Paper No. IPACK2005-73445, pp. 635-640; 6 pages
  • ASME 2005 Pacific Rim Technical Conference and Exhibition on Integration and Packaging of MEMS, NEMS, and Electronic Systems collocated with the ASME 2005 Heat Transfer Summer Conference
  • Advances in Electronic Packaging, Parts A, B, and C
  • San Francisco, California, USA, July 17–22, 2005
  • Conference Sponsors: Heat Transfer Division and Electronic and Photonic Packaging Division
  • ISBN: 0-7918-4200-2 | eISBN: 0-7918-3762-9
  • Copyright © 2005 by ASME


In recent years heat pipes have become widely use in high performance air-cooled heat sinks for cooling electronics equipment.
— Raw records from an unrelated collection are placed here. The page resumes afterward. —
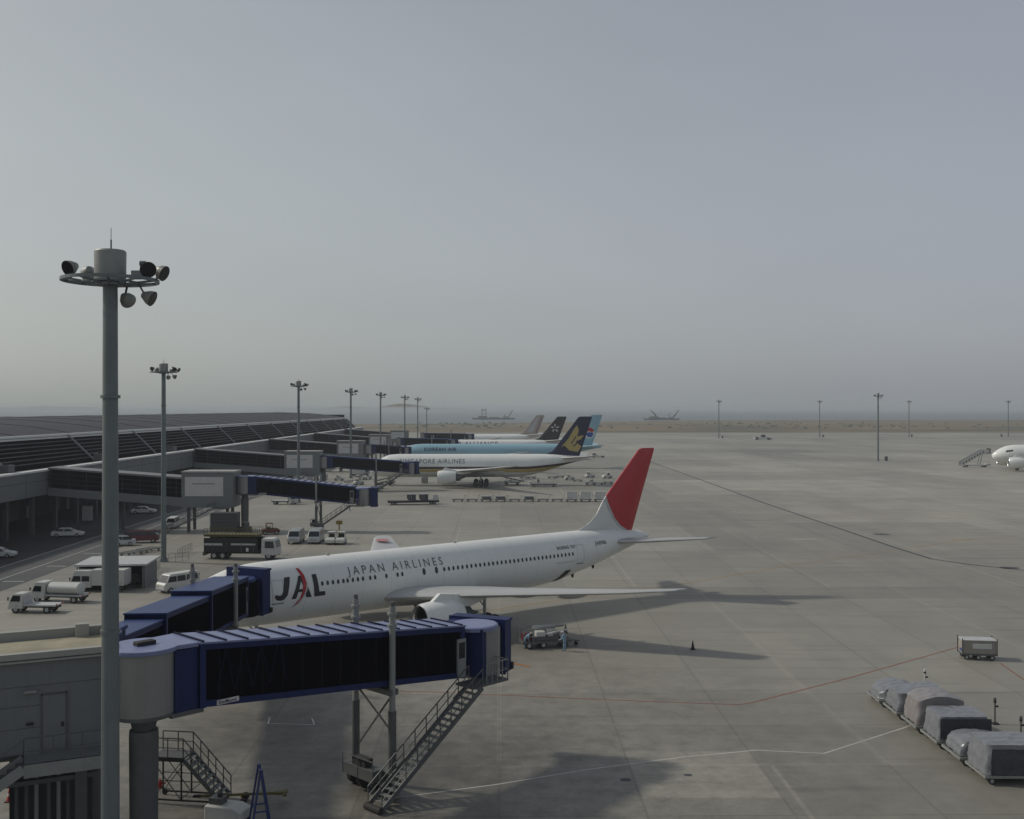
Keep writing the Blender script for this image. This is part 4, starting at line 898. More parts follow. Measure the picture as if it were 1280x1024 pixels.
def van(label, loc, rz, paint, L=4.7, W=1.75, Hh=2.1, group=None):
    t = thing('parked_van', label, 'van', loc, rz, group); h = L/2
    b = MB(); b.slab([(-h, .35), (-h, 1.1), (-h+.15, Hh-.08), (-h+.3, Hh), (h-1.0, Hh), (h-.75, Hh-.08), (h-.18, 1.15), (h, .9), (h, .35)], W/2, W/2-.16, 1.1, Hh, paint); b.build('body', t, bevel=.07)
    for s in (-1, 1):
        g = MB()
        for (xa, xb) in ((h-1.55, h-.72), (h-2.75, h-1.68), (-h+.35, h-2.9)):
            y = lambda z: s*(W/2+.012-.16*max(0, (z-1.1)/(Hh-1.1)))
            g.add([(xa, y(1.2), 1.2), (xb+(.3 if xb > h-1 else 0), y(1.2), 1.2), (xb-.0, y(1.8), 1.8), (xa, y(1.8), 1.8)], [(0,1,2,3)], GLASS)
        g.build('side_window', t)
    g = MB(); g.add([(h-.19+.02, -W/2+.12, 1.18), (h-.19+.02, W/2-.12, 1.18), (h-.70+.02, W/2-.24, Hh-.16), (h-.70+.02, -W/2+.24, Hh-.16)], [(0,1,2,3)], GLASS); g.build('windscreen', t)
    g = MB(); g.box(-h-.02, -h+.1, -W/2+.2, W/2-.2, 1.25, 1.75, GLASS); g.build('rear_window', t)
    for x in (-h+.9, h-.8):
        for s in (-1, 1): wheel(t, x, s*(W/2-.1), .32, .2)
    b = MB(); b.box(h-.02, h+.07, -W/2+.08, W/2-.08, .35, .55, LGREY); b.build('bumper', t)
    lights(t, h, -h, W/2-.25, .78); return t
def truck(label, loc, rz, paint, L=5.0, W=1.8, cabL=1.6, Hc=2.05, bed='flat', group=None, double=False):
    t = thing('parked_truck', label, 'truck', loc, rz, group); h = L/2; c0 = h-cabL
    b = MB(); b.slab([(c0, .45), (c0, Hc-.06), (c0+.1, Hc), (h-.55, Hc), (h-.4, Hc-.08), (h-.08, 1.15), (h, .85), (h, .4)], W/2, W/2-.14, 1.1, Hc, paint); b.build('cab', t, bevel=.06)
    g = MB(); g.add([(h-.06, -W/2+.12, 1.15), (h-.06, W/2-.12, 1.15), (h-.37, W/2-.22, Hc-.13), (h-.37, -W/2+.22, Hc-.13)], [(0,1,2,3)], GLASS); g.build('windscreen', t)
    for s in (-1, 1):
        g = MB()
        yy = lambda z: s*(W/2+.012-.14*max(0, (z-1.1)/(Hc-1.1)))
        spans = [(h-1.2, h-.42)] + ([(c0+.2, h-1.35)] if double else [])
        for xa, xb in spans: g.add([(xa, yy(1.18), 1.18), (xb+.2 if xb > h-.6 else xb, yy(1.18), 1.18), (xb, yy(1.75), 1.75), (xa, yy(1.75), 1.75)], [(0,1,2,3)], GLASS)
        g.build('side_window', t)
    b = MB(); b.box(-h, c0+.2, -.42, .42, .5, .68, DARK)
    for x in (-h+.2, -h+1.4): b.box(x, x+.1, -W/2+.1, W/2-.1, .55, .7, DARK)
    b.build('chassis', t)
    if bed == 'flat':
        b = MB(); b.box(-h, c0-.08, -W/2, W/2, .72, .86, LGREY); b.box(c0-.16, c0-.08, -W/2, W/2, .86, 1.5, LGREY); b.build('bed', t)
    elif bed == 'box':
        b = MB(); b.box(-h, c0-.08, -W/2-.03, W/2+.03, .72, Hc+.12, paint); b.box(-h-.02, -h, -W/2+.05, W/2-.05, .8, Hc, LGREY); b.build('cargo_box', t, bevel=.05)
    elif bed == 'tank':
        b = MB(); b.box(-h, c0-.08, -W/2, W/2, .72, .86, LGREY)
        rr = []; 
        for x, q in ((-h+.5, .8), (-h+.6, 1), (c0-.25, 1), (c0-.15, .8)): rr.append([(x, (W/2-.05)*q*cos(2*pi*k/24), 1.45+.62*q*sin(2*pi*k/24)) for k in range(24)])
        b.loft(rr, paint); b.build('tank', t, smooth=True)
    for x in (-h+.9, h-.75):
        for s in (-1, 1): wheel(t, x, s*(W/2-.13), .38, .24)
    for s in (-1, 1): b = MB(); b.bar((h-.2, s*(W/2), 1.5), (h-.1, s*(W/2+.22), 1.5), .03, DARK); b.box(h-.14, h-.06, s*(W/2+.2)-.06, s*(W/2+.2)+.06, 1.3, 1.65, DARK); b.build('mirror', t)
    b = MB(); b.box(h-.02, h+.07, -W/2+.05, W/2-.05, .38, .6, LGREY); b.build('bumper', t)
    lights(t, h, -h, W/2-.25, .8); return t
def tug(label, loc, rz, paint=VWHITE, cab=True, group=None):
    t = thing('baggage_tractor', label, 'tractor', loc, rz, group)
    b = MB(); b.slab([(-1.4, .3), (-1.45, .85), (-.9, .95), (.2, .95), (.3, 1.05), (1.3, .9), (1.45, .7), (1.45, .3)], .7, .62, .7, 1.05, paint); b.build('body', t, bevel=.05)
    if cab:
        b = MB(); b.box(-.75, .35, -.6, .6, 1.78, 1.86, paint)
        for x in (-.72, .32):
            for y in (-.57, .57): b.bar((x, y, .9), (x, y, 1.8), .06, paint)
        b.build('canopy', t)
    b = MB(); b.box(-.6, .0, -.45, .45, .95, 1.15, DARK); b.box(-.62, -.5, -.45, .45, 1.1, 1.5, DARK); b.tube((.05, 0, 1.0), (-.12, 0, 1.32), .03, DARK); b.tube((-.12, 0, 1.32), (-.14, 0, 1.34), .18, DARK); b.build('seat', t)
    for x in (-.9, .9):
        for s in (-1, 1): wheel(t, x, s*.6, .32, .22)
    return t
def dolly(label, loc, rz, L=2.9, W=1.7, group=None, bar=True, deck=LSTEEL, kind='baggage_dolly', cat='dolly'):
    t = thing(kind, label, cat, loc, rz, group); h = L/2
    b = MB(); b.box(-h, h, -W/2, -W/2+.1, .38, .52, deck); b.box(-h, h, W/2-.1, W/2, .38, .52, deck); b.box(-h, -h+.1, -W/2+.1, W/2-.1, .38, .52, deck); b.box(h-.1, h, -W/2+.1, W/2-.1, .38, .52, deck)
    n = int(L/.35)
    for i in range(1, n): b.tube((-h+i*L/n, -W/2+.1, .46), (-h+i*L/n, W/2-.1, .46), .045, STEEL, n=8)
    b.box(-h+.1, h-.1, -.08, .08, .3, .4, STEEL); b.build('deck', t)
    for x in (-h+.45, h-.45):
        for s in (-1, 1): wheel(t, x, s*(W/2-.2), .19, .12)
    b = MB()
    if bar: b.bar((h, 0, .35), (h+.25, 0, 1.35), .06, STEEL); b.bar((h+.17, 0, 1.35), (h+.33, 0, 1.4), .12, STEEL)
    else: b.bar((h, 0, .35), (h+.8, 0, .3), .06, STEEL)
    b.build('tow_bar', t); return t
def container(label, loc, rz, m_, L=1.9, W=1.5, Hh=1.55, group=None):
    b = MB(); b.slab([(-L/2+.35, 0), (-L/2, .45), (-L/2, Hh), (L/2, Hh), (L/2, 0)], W/2, W/2, 0, Hh, m_)
    for x in (-L/2+.5, 0, L/2-.05): b.box(x-.025, x+.025, -W/2-.03, -W/2, .1, Hh, SILVER)
    b.box(-L/2-.02, L/2+.02, -W/2-.035, W/2+.035, Hh, Hh+.05, SILVER)
    o = b.build('cargo_container', None); o.location = loc; o.rotation_euler = (0, 0, rz); return tag(o, label, 'container', group)

# --- bottom-left group
x, y, _ = G(223, 738); van('white passenger van beside the ducts, behind the telescoping blue bridge', (x, y, 0), R(232), VWHITE, 4.7, 1.75, 2.05)
x, y, _ = G(45, 765); truck('small white flatbed truck, leftmost of the three parked trucks', (x, y, 0), R(176), VWHITE, 4.9, 1.7, 1.5, 1.95, 'flat')
x, y, _ = G(76, 752); truck('white truck with a rounded tank body, middle of the three parked trucks', (x, y, 0), R(172), VWHITE, 5.8, 1.9, 1.6, 2.15, 'tank')
x, y, _ = G(108, 741); truck('white double cab truck with a tall box, rearmost of the three parked trucks', (x+1, y+1.5, 0), R(178), VWHITE, 6.2, 2.0, 2.4, 2.35, 'box', double=True)
x, y, _ = G(85, 671); car('silver white sedan parked in the shade under the terminal edge', (x, y, 0), R(8), VWHITE, 4.8)
x, y, _ = G(180, 642); car('white sedan parked far under the walkway beside the dark wall', (x, y, 0), R(6), VWHITE, 4.6)
x, y, _ = G(-2, 697); car('white sedan cut by the left edge of the picture', (x, y, 0), R(5), VWHITE, 4.6)
x, y, _ = G(178, 678); van('dark maroon minivan on the service road left of the second mast', (x, y, 0), R(10), MAROON, 5.0, 1.8, 1.75)
x, y, _ = G(155, 682); car('small pale car just ahead of the maroon minivan', (x, y, 0), R(200), SILVER, 3.4, 1.55, 1.45)
x, y, _ = G(216, 660); van('small white van on the service road driving away past the maroon minivan', (x, y, 0), R(-85), VWHITE, 4.0, 1.65, 1.9)
for i, (u, v, lb_) in enumerate(((367, 680, 'silver van, left of the two silver ones parked below the second bridge'), (392, 680, 'silver van, right of the two silver ones, beside the small tractors'))):
    x, y, _ = G(u, v); van(lb_, (x, y+2, 0), R(-88), SILVER, 5.2, 1.9, 2.05, 'silver vans parked below the bridge')
x, y, _ = G(413, 681); tug('white baggage tractor next to the silver vans', (x, y+1, 0), R(-90), group='white tractors beside the vans')
x, y, _ = G(425, 681); tug('white baggage tractor at the right end, in front of the yellow post', (x, y+1, 0), R(-88), group='white tractors beside the vans')
x, y, _ = G(424, 672); b = MB(); b.box(x-.25, x+.25, y-.1, y+.1, 0, .1, YELL); b.tube((x, y, .1), (x, y, 2.7), .12, YELL); b.box(x-.5, x+.5, y-.08, y+.08, 2.1, 2.7, YELL); tag(b.build('sign_post'), 'yellow marker post behind the white tractors', 'marker post')
# light sign by the terminal wall
b = MB(); x, y, _ = G(109, 655); b.box(x-.9, x+.9, y, y+.12, .6, 3.2, CREAM); b.box(x-1.0, x+1.0, y-.02, y+.14, 3.2, 3.3, STEEL); b.box(x-.8, x-.7, y+.02, y+.1, 0, .6, STEEL); b.box(x+.7, x+.8, y+.02, y+.1, 0, .6, STEEL); tag(b.build('notice_board'), 'pale upright board standing in the shade behind the silver white sedan', 'board')
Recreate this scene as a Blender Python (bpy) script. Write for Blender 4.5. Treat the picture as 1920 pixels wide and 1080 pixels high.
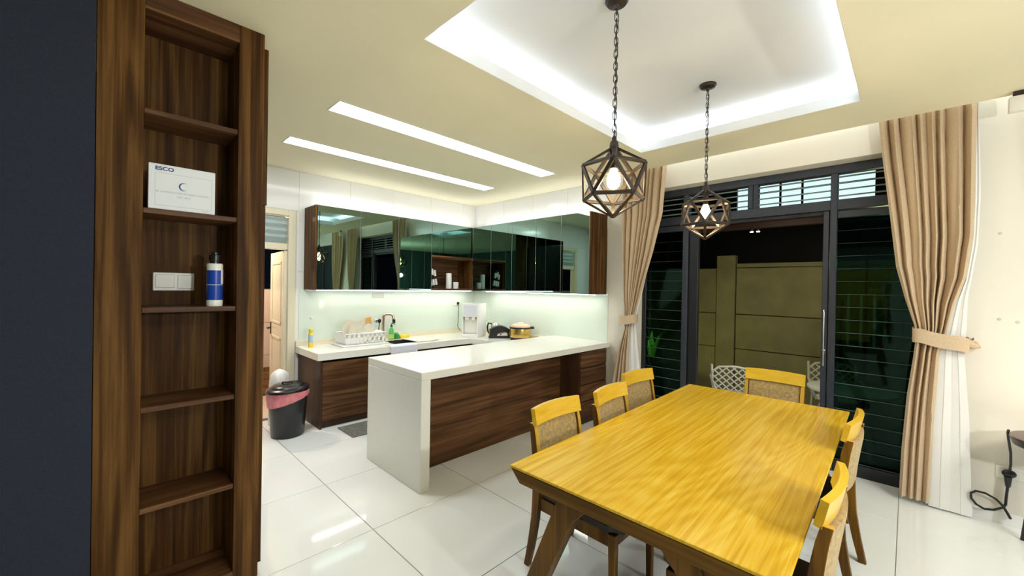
import bpy, bmesh, math, random
from mathutils import Vector, Matrix, Euler
random.seed(7)
PI = math.pi
S = bpy.context.scene
for o in list(bpy.data.objects):
    bpy.data.objects.remove(o)
COL = S.collection

# ------------------------------------------------------------------ camera
cam_d = bpy.data.cameras.new('camera')
cam_d.sensor_width = 36.0
cam_d.lens = 754.336 * 36.0 / 1920.0
cam_d.clip_start = 0.01
cam = bpy.data.objects.new('camera', cam_d)
COL.objects.link(cam)
yaw, pitch, roll = 0.778244144, -0.00480278, 0.01701261
F = Vector((math.cos(yaw) * math.cos(pitch), math.sin(yaw) * math.cos(pitch), math.sin(pitch)))
R0 = Vector((math.sin(yaw), -math.cos(yaw), 0))
U0 = R0.cross(F)
Rt = math.cos(roll) * R0 + math.sin(roll) * U0
Up = -math.sin(roll) * R0 + math.cos(roll) * U0
M = Matrix((Rt, Up, -F)).transposed().to_4x4()
M.translation = Vector((0, 0, 1.6))
cam.matrix_world = M
S.camera = cam

# ------------------------------------------------------------------ world, exposure
w = bpy.data.worlds.new('night')
S.world = w
w.use_nodes = True
bg = w.node_tree.nodes['Background']
bg.inputs[0].default_value = (0.02, 0.03, 0.05, 1)
bg.inputs[1].default_value = 0.06
vs = S.view_settings
vs.view_transform = 'Standard'
vs.look = 'None'
vs.exposure = 1.2
vs.gamma = 1.0
vs.use_curve_mapping = False


def area_light(name, loc, sx, sy, power, color, rot=(0, 0, 0), spread=None):
    d = bpy.data.lights.new(name, 'AREA')
    d.shape = 'RECTANGLE'
    d.size, d.size_y = sx, sy
    d.energy = power
    d.color = color
    if spread:
        d.spread = spread
    o = bpy.data.objects.new(name, d)
    o.location = loc
    o.rotation_euler = rot
    COL.objects.link(o)
    return o


def point_light(name, loc, power, color, radius=0.04, parent=None):
    d = bpy.data.lights.new(name, 'POINT')
    d.energy = power
    d.color = color
    d.shadow_soft_size = radius
    o = bpy.data.objects.new(name, d)
    o.location = loc
    o.parent = parent
    COL.objects.link(o)
    return o


CEIL = 2.936
COOL = (0.66, 0.78, 1.0)
WARM = (1.0, 0.90, 0.68)
# cove strips of the tray ceiling (on the ledge, shining up)
for nm, x, y, sx, sy in (('cove_strip_north', 2.458, 1.99, 2.5, 0.05), ('cove_strip_south', 2.458, 0.17, 2.5, 0.05),
                         ('cove_strip_west', 1.12, 1.08, 0.05, 1.64), ('cove_strip_east', 3.796, 1.08, 0.05, 1.64)):
    area_light(nm, (x, y, 3.03), sx, sy, 4.0 * max(sx, sy) / 2.5, COOL, (PI, 0, 0))
# strip hidden in the curtain pocket over the window
area_light('pocket_strip', (4.33, 0.9, 3.17), 0.05, 6.0, 4.6, (0.88, 0.95, 1.0))
# under-cabinet strips
area_light('under_cabinet_strip_back', (3.0, 5.08, 1.49), 2.4, 0.03, 1.7, (1.0, 0.98, 0.82))
area_light('under_cabinet_strip_right', (4.25, 3.75, 1.49), 0.03, 2.0, 1.5, (1.0, 0.98, 0.82))
# added fill lights without fixtures, behind the camera and over the kitchen passage
area_light('fill_panel_living', (2.2, -2.1, 2.90), 0.7, 0.7, 24, (0.97, 0.98, 1.0))
point_light('fill_point_living', (2.4, -3.2, 2.0), 15, (0.97, 0.98, 1.0), 0.06)
point_light('fill_point_hall', (1.2, -2.2, 1.9), 66, (0.97, 0.98, 1.0), 0.06)
area_light('fill_panel_corridor', (0.72, 3.85, 2.925), 0.4, 0.4, 11, (0.97, 0.985, 1.0))
# added fill strips above the wall cabinets, brightening the tiles over them
area_light('added_fill_strip_back', (3.05, 5.13, 2.53), 2.5, 0.03, 1.9, (0.97, 0.985, 1.0), (PI, 0, 0))
area_light('added_fill_strip_right', (4.29, 3.85, 2.53), 0.03, 2.2, 1.6, (0.97, 0.985, 1.0), (PI, 0, 0))
# yard behind the kitchen door
point_light('yard_lamp', (0.9, 6.2, 2.5), 55, (1.0, 0.83, 0.66), 0.08)
# added fill light that lifts the gate pickets
point_light('fill_point_gate', (6.2, 0.2, 1.95), 2.0, (0.9, 1.0, 0.55), 0.05)

# ------------------------------------------------------------------ materials
MATS = {}


def nodes_of(name):
    m = bpy.data.materials.new(name)
    m.use_nodes = True
    nt = m.node_tree
    return m, nt, nt.nodes['Principled BSDF']


def setin(b, **k):
    for a, v in k.items():
        b.inputs[a.replace('_', ' ')].default_value = v


def pm(name, col, rough=0.5, metal=0.0, spec=0.5, var=0.0, vscale=8.0, bump=0.0, bscale=60.0, trans=0.0, coat=0.0, emit=None, estr=0.0, stretch=(1, 1, 1), sheen=0.0):
    m, nt, b = nodes_of(name)
    setin(b, Base_Color=(*col, 1), Roughness=rough, Metallic=metal)
    b.inputs['Specular IOR Level'].default_value = spec
    b.inputs['Transmission Weight'].default_value = trans
    b.inputs['Coat Weight'].default_value = coat
    b.inputs['Coat Roughness'].default_value = 0.05
    b.inputs['Sheen Weight'].default_value = sheen
    if emit:
        b.inputs['Emission Color'].default_value = (*emit, 1)
        b.inputs['Emission Strength'].default_value = estr
    if var > 0 or bump > 0:
        tc = nt.nodes.new('ShaderNodeTexCoord')
        mp = nt.nodes.new('ShaderNodeMapping')
        mp.inputs['Scale'].default_value = stretch
        nt.links.new(tc.outputs['Object'], mp.inputs['Vector'])
    if var > 0:
        n = nt.nodes.new('ShaderNodeTexNoise')
        n.inputs['Scale'].default_value = vscale
        n.inputs['Detail'].default_value = 6
        nt.links.new(mp.outputs[0], n.inputs['Vector'])
        r = nt.nodes.new('ShaderNodeValToRGB')
        r.color_ramp.elements[0].position = 0.3
        r.color_ramp.elements[1].position = 0.7
        r.color_ramp.elements[0].color = (*[c * (1 - var) for c in col], 1)
        r.color_ramp.elements[1].color = (*[min(1, c * (1 + var)) for c in col], 1)
        nt.links.new(n.outputs['Fac'], r.inputs[0])
        nt.links.new(r.outputs[0], b.inputs['Base Color'])
    if bump > 0:
        n2 = nt.nodes.new('ShaderNodeTexNoise')
        n2.inputs['Scale'].default_value = bscale
        n2.inputs['Detail'].default_value = 3
        nt.links.new(mp.outputs[0], n2.inputs['Vector'])
        bp = nt.nodes.new('ShaderNodeBump')
        bp.inputs['Strength'].default_value = bump
        bp.inputs['Distance'].default_value = 0.01
        nt.links.new(n2.outputs['Fac'], bp.inputs['Height'])
        nt.links.new(bp.outputs[0], b.inputs['Normal'])
    MATS[name] = m
    return m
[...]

Such heat sinks rely on the heat pipes to collect heat from small high heat flux sources, transport it over some distance, and spread the heat efficiently to a volume of fins where the heat is transferred to an air flow stream by convection. When used effectively, heat pipes enable heat sinks that have low thermal resistance and low mass. For the heat sink to be successful, the heat pipes must also have sufficient heat transport capacity. To deliver their design thermal resistance and heat transport capacity, heat pipes need to be manufactured with well-controlled wick characteristics, working fluid fill volume and minimal residual non-condensable gases. It is standard procedure for heat pipe manufacturing companies to test 100 percent of the heat pipes they manufacture. The most commonly used production test is designed to rapidly show whether or not a heat pipe functions as a heat pipe. On a sampling basis, manufacturers also test the heat transport capacity of their heat pipes. There is no rapid test that can verify that any specific heat pipe will achieve the desired operational life — this is achieved by validation of the manufacturing process and adequate manufacturing process controls. In this paper we describe a test method and apparatus that can be used to rapidly test whether a heat pipe has the required thermal resistance at the specified heat transport capacity. The apparatus is capable of testing heat pipes over a wide range of diameters and lengths in their end use configuration (with bends and flattened regions). The key design criteria for the test apparatus is described and test data for several application specific heat pipes is presented.